Exclude the pictures and return every line exactly as written.

▶ **DATASET EXTRACT**:
** Start **

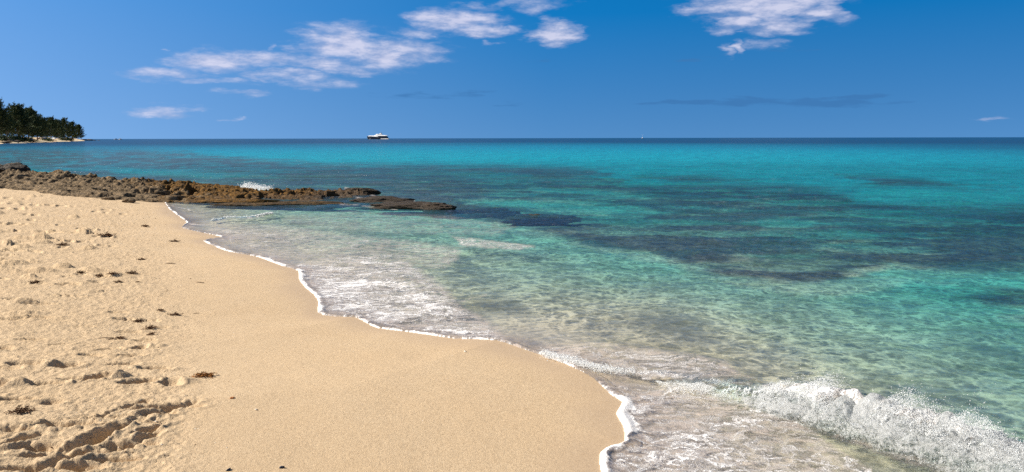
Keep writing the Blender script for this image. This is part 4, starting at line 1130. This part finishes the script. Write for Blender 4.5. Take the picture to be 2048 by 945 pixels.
def sand_bvh():
    me = sand_o.data; n = len(me.vertices); co = np.empty(n*3, np.float32); me.vertices.foreach_get('co', co); co = co.reshape(-1, 3)
    nl = len(me.loops); li = np.empty(nl, np.int32); me.loops.foreach_get('vertex_index', li); q = li.reshape(-1, 4)
    c = co[q[:, 0]]; m = (c[:, 1] > 2) & (c[:, 1] < 24) & (c[:, 0] > -16) & (c[:, 0] < 2)
    px, py = project(c[:, 0], c[:, 1], c[:, 2]); m &= (px > -60) & (px < 1300)
    q = q[m]; u = np.unique(q); mp = np.full(n, -1, np.int64); mp[u] = np.arange(len(u)); q = mp[q]
    return BVHTree.FromPolygons([tuple(map(float, p)) for p in co[u]], [tuple(map(int, p)) for p in q])
BVH = sand_bvh()
def on_sand(px_, py_):
    d = pix_dir(px_, py_); h_ = BVH.ray_cast(Vector((0, 0, H)), Vector(d))
    if h_[0] is None: x, y, z = hit(px_, py_); return x, y, z
    return tuple(h_[0])
WEEDS = [(407, 754, 3, 1.0, .1, 'largest reddish brown seaweed tuft, long and flat, right of the footprints'), (41, 826, 0, .9, .8, 'round seaweed tuft low at the left edge, left of the ring shaped print'), (321, 622, 2, .7, 0, 'small dark tuft above the pair at the top of the footprint cluster'),
         (350, 631, 1, .8, .1, 'flat dark tuft farthest right in the middle cluster'), (275, 644, 0, .65, .5, 'round tuft at the upper left of the middle cluster'), (300, 658, 0, .8, 1.2, 'thick clump of tangled weed in the centre of the middle cluster'), (303, 670, 2, .7, 2, 'little tuft just below the thick clump'),
         (240, 678, 2, .75, .4, 'little tuft left below the middle cluster beside a thin twig'), (222, 679, 2, .45, 1, 'tiny scrap of weed left of the little tuft'), (263, 548, 0, .95, .3, 'dark spiky tuft at the right end of the distant row'), (275, 565, 2, .5, .3, 'tiny tuft below the spiky one'), (224, 549, 0, .8, 1.1, 'dark tuft in the middle of the distant row'),
         (199, 552, 1, .8, 2.1, 'flat dark tuft in the distant row beside a print'), (162, 547, 0, .8, 2.6, 'dark tuft at the left end of the distant row'), (71, 566, 1, .9, .1, 'isolated flat weed scrap on smooth sand at left'), (283, 520, 1, .8, .1, 'flat scrap of weed above the distant row'), (349, 484, 1, 1.1, 0, 'long flat scrap of weed nearest the cove'),
         (124, 492, 0, 1.3, .5, 'brown heaped tuft near the far prints'), (237, 565, 1, .7, 0, 'thin scrap beneath the distant row'), (290, 454, 2, 1.5, 0, 'pair of dark specks on the sand below the rocks'), (213, 473, 1, 1.8, 0, 'long dark weed line in the far part of the beach')]
for i, (px_, py_, k, sc, rz, lb) in enumerate(WEEDS):
    o = bpy.data.objects.new('seaweed', wm[k]); col.objects.link(o)
    x, y, z = on_sand(px_, py_); o.location = (x, y, z-.001); o.rotation_euler = (0, 0, rz); o.scale = (sc,)*3
    tag(o, lb, 'seaweed', GS)
def stick(px_, py_, L, rz, lb, rad=.004):
    x, y, z = on_sand(px_, py_); v, f = [], []
    tube(v, f, [(-L/2, 0, 0), (-L/6, .004, .004), (L/5, -.003, .005), (L/2, .004, .001)], [rad*.7, rad, rad, rad*.6], 6)
    o = mesh_obj('stick', v, f, MSTICK, None, True); o.location = (x, y, z+rad*.6); o.rotation_euler = (0, 0, rz); tag(o, lb, 'stick', 'small sticks on the sand')
stick(340, 528, .15, -.1, 'short dark stick on smooth sand nearer the rocks', .006); stick(399, 566, .13, -.35, 'short pale stick on smooth sand closest to the water', .005)
stick(212, 677, .12, .1, 'thin twig beside the little seaweed tuft left of the cluster', .003); stick(392, 628, .05, .3, 'tiny twig right of the middle seaweed cluster', .003)
def shell(px_, py_, s_, m, lb, seed, nm='shell_fragment', ct='shell'):
    x, y, z = on_sand(px_, py_)
    bm = bmesh.new(); bmesh.ops.create_icosphere(bm, subdivisions=3, radius=1)
    for v in bm.verts:
        p = v.co; k = 1+.25*math.sin(p.x*3+seed)*math.cos(p.y*4+seed*2)+.05*math.sin(14*math.atan2(p.y, p.x+1.2))
        v.co = Vector((p.x*k, p.y*k*.7, p.z*k*.42+(.12*p.x*p.x)))*s_
    me = bpy.data.meshes.new(nm); bm.to_mesh(me); bm.free(); me.materials.append(m); me.polygons.foreach_set('use_smooth', [True]*len(me.polygons))
    o = bpy.data.objects.new(nm, me); col.objects.link(o); o.location = (x, y, z+.18*s_); o.rotation_euler = (.1, .1, seed); tag(o, lb, ct)
shell(465, 797, .014, MORANGE, 'tiny orange shell fragment on smooth sand below the largest seaweed', 1)
shell(512, 820, .010, MSHELL, 'tiny pale shell fragment right of the orange one', 2)
shell(564, 936, .014, MNAVY, 'small black pebble at the bottom edge on smooth sand', 3, 'pebble', 'pebble'); shell(457, 941, .013, MNAVY, 'small black pebble at the bottom edge left of the other', 4, 'pebble', 'pebble')
shell(930, 704, .014, MSHELL, 'little white shell on the wet sand near the foam edge', 5)
# crumbs of shell, coral and weed nobody could count
rs_ = np.random.RandomState(77); P = []; R = []
tries = 0
while len(P) < 900 and tries < 6000:
    tries += 1
    px_ = rs_.uniform(-10, 470); py_ = 420+500*rs_.rand()**1.3
    c_ = 250+.05*(py_-450)
    if rs_.rand() > math.exp(-((px_-c_)/150)**2): continue
    P.append(on_sand(px_, py_)); R.append(.0016+.0035*rs_.rand()**3)
P = np.array(P); R = np.array(R)*np.clip(P[:, 1]/6, 1, 2.5)
for nm, m, sl, lb in (('shell_grit', MSHELL, slice(0, 380), 'pale crumbs of shell and coral scattered along the footprint strip'), ('weed_crumbs', MWEED, slice(380, 900), 'dark crumbs of dried weed scattered along the footprint strip')):
    p = P[sl]; q_ = R[sl]; n = len(p); v = np.repeat(OCT[None], n, 0)*q_[:, None, None]*np.array([1.5, 1.2, .7]); v = v+rs_.normal(0, 1, v.shape)*q_[:, None, None]*.2+p[:, None, :]
    q = (OF[None]+6*np.arange(n)[:, None, None]).reshape(-1, 3)
    me = mesh_np(nm, v.reshape(-1, 3), q, False); me.materials.append(m); o = bpy.data.objects.new(nm, me); col.objects.link(o); tag(o, lb, 'debris', kind='stuff')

** End **

▶ **OUTPUT FOR THIS TASK**:
Keep writing the Blender script for this image. This is part 4, starting at line 1130. This part finishes the script. Write for Blender 4.5. Take the picture to be 2048 by 945 pixels.
def sand_bvh():
    me = sand_o.data; n = len(me.vertices); co = np.empty(n*3, np.float32); me.vertices.foreach_get('co', co); co = co.reshape(-1, 3)
    nl = len(me.loops); li = np.empty(nl, np.int32); me.loops.foreach_get('vertex_index', li); q = li.reshape(-1, 4)
    c = co[q[:, 0]]; m = (c[:, 1] > 2) & (c[:, 1] < 24) & (c[:, 0] > -16) & (c[:, 0] < 2)
    px, py = project(c[:, 0], c[:, 1], c[:, 2]); m &= (px > -60) & (px < 1300)
    q = q[m]; u = np.unique(q); mp = np.full(n, -1, np.int64); mp[u] = np.arange(len(u)); q = mp[q]
    return BVHTree.FromPolygons([tuple(map(float, p)) for p in co[u]], [tuple(map(int, p)) for p in q])
BVH = sand_bvh()
def on_sand(px_, py_):
    d = pix_dir(px_, py_); h_ = BVH.ray_cast(Vector((0, 0, H)), Vector(d))
    if h_[0] is None: x, y, z = hit(px_, py_); return x, y, z
    return tuple(h_[0])
WEEDS = [(407, 754, 3, 1.0, .1, 'largest reddish brown seaweed tuft, long and flat, right of the footprints'), (41, 826, 0, .9, .8, 'round seaweed tuft low at the left edge, left of the ring shaped print'), (321, 622, 2, .7, 0, 'small dark tuft above the pair at the top of the footprint cluster'),
         (350, 631, 1, .8, .1, 'flat dark tuft farthest right in the middle cluster'), (275, 644, 0, .65, .5, 'round tuft at the upper left of the middle cluster'), (300, 658, 0, .8, 1.2, 'thick clump of tangled weed in the centre of the middle cluster'), (303, 670, 2, .7, 2, 'little tuft just below the thick clump'),
         (240, 678, 2, .75, .4, 'little tuft left below the middle cluster beside a thin twig'), (222, 679, 2, .45, 1, 'tiny scrap of weed left of the little tuft'), (263, 548, 0, .95, .3, 'dark spiky tuft at the right end of the distant row'), (275, 565, 2, .5, .3, 'tiny tuft below the spiky one'), (224, 549, 0, .8, 1.1, 'dark tuft in the middle of the distant row'),
         (199, 552, 1, .8, 2.1, 'flat dark tuft in the distant row beside a print'), (162, 547, 0, .8, 2.6, 'dark tuft at the left end of the distant row'), (71, 566, 1, .9, .1, 'isolated flat weed scrap on smooth sand at left'), (283, 520, 1, .8, .1, 'flat scrap of weed above the distant row'), (349, 484, 1, 1.1, 0, 'long flat scrap of weed nearest the cove'),
         (124, 492, 0, 1.3, .5, 'brown heaped tuft near the far prints'), (237, 565, 1, .7, 0, 'thin scrap beneath the distant row'), (290, 454, 2, 1.5, 0, 'pair of dark specks on the sand below the rocks'), (213, 473, 1, 1.8, 0, 'long dark weed line in the far part of the beach')]
for i, (px_, py_, k, sc, rz, lb) in enumerate(WEEDS):
    o = bpy.data.objects.new('seaweed', wm[k]); col.objects.link(o)
    x, y, z = on_sand(px_, py_); o.location = (x, y, z-.001); o.rotation_euler = (0, 0, rz); o.scale = (sc,)*3
    tag(o, lb, 'seaweed', GS)
def stick(px_, py_, L, rz, lb, rad=.004):
    x, y, z = on_sand(px_, py_); v, f = [], []
    tube(v, f, [(-L/2, 0, 0), (-L/6, .004, .004), (L/5, -.003, .005), (L/2, .004, .001)], [rad*.7, rad, rad, rad*.6], 6)
    o = mesh_obj('stick', v, f, MSTICK, None, True); o.location = (x, y, z+rad*.6); o.rotation_euler = (0, 0, rz); tag(o, lb, 'stick', 'small sticks on the sand')
stick(340, 528, .15, -.1, 'short dark stick on smooth sand nearer the rocks', .006); stick(399, 566, .13, -.35, 'short pale stick on smooth sand closest to the water', .005)
stick(212, 677, .12, .1, 'thin twig beside the little seaweed tuft left of the cluster', .003); stick(392, 628, .05, .3, 'tiny twig right of the middle seaweed cluster', .003)
def shell(px_, py_, s_, m, lb, seed, nm='shell_fragment', ct='shell'):
    x, y, z = on_sand(px_, py_)
    bm = bmesh.new(); bmesh.ops.create_icosphere(bm, subdivisions=3, radius=1)
    for v in bm.verts:
        p = v.co; k = 1+.25*math.sin(p.x*3+seed)*math.cos(p.y*4+seed*2)+.05*math.sin(14*math.atan2(p.y, p.x+1.2))
        v.co = Vector((p.x*k, p.y*k*.7, p.z*k*.42+(.12*p.x*p.x)))*s_
    me = bpy.data.meshes.new(nm); bm.to_mesh(me); bm.free(); me.materials.append(m); me.polygons.foreach_set('use_smooth', [True]*len(me.polygons))
    o = bpy.data.objects.new(nm, me); col.objects.link(o); o.location = (x, y, z+.18*s_); o.rotation_euler = (.1, .1, seed); tag(o, lb, ct)
shell(465, 797, .014, MORANGE, 'tiny orange shell fragment on smooth sand below the largest seaweed', 1)
shell(512, 820, .010, MSHELL, 'tiny pale shell fragment right of the orange one', 2)
shell(564, 936, .014, MNAVY, 'small black pebble at the bottom edge on smooth sand', 3, 'pebble', 'pebble'); shell(457, 941, .013, MNAVY, 'small black pebble at the bottom edge left of the other', 4, 'pebble', 'pebble')
shell(930, 704, .014, MSHELL, 'little white shell on the wet sand near the foam edge', 5)
# crumbs of shell, coral and weed nobody could count
rs_ = np.random.RandomState(77); P = []; R = []
tries = 0
while len(P) < 900 and tries < 6000:
    tries += 1
    px_ = rs_.uniform(-10, 470); py_ = 420+500*rs_.rand()**1.3
    c_ = 250+.05*(py_-450)
    if rs_.rand() > math.exp(-((px_-c_)/150)**2): continue
    P.append(on_sand(px_, py_)); R.append(.0016+.0035*rs_.rand()**3)
P = np.array(P); R = np.array(R)*np.clip(P[:, 1]/6, 1, 2.5)
for nm, m, sl, lb in (('shell_grit', MSHELL, slice(0, 380), 'pale crumbs of shell and coral scattered along the footprint strip'), ('weed_crumbs', MWEED, slice(380, 900), 'dark crumbs of dried weed scattered along the footprint strip')):
    p = P[sl]; q_ = R[sl]; n = len(p); v = np.repeat(OCT[None], n, 0)*q_[:, None, None]*np.array([1.5, 1.2, .7]); v = v+rs_.normal(0, 1, v.shape)*q_[:, None, None]*.2+p[:, None, :]
    q = (OF[None]+6*np.arange(n)[:, None, None]).reshape(-1, 3)
    me = mesh_np(nm, v.reshape(-1, 3), q, False); me.materials.append(m); o = bpy.data.objects.new(nm, me); col.objects.link(o); tag(o, lb, 'debris', kind='stuff')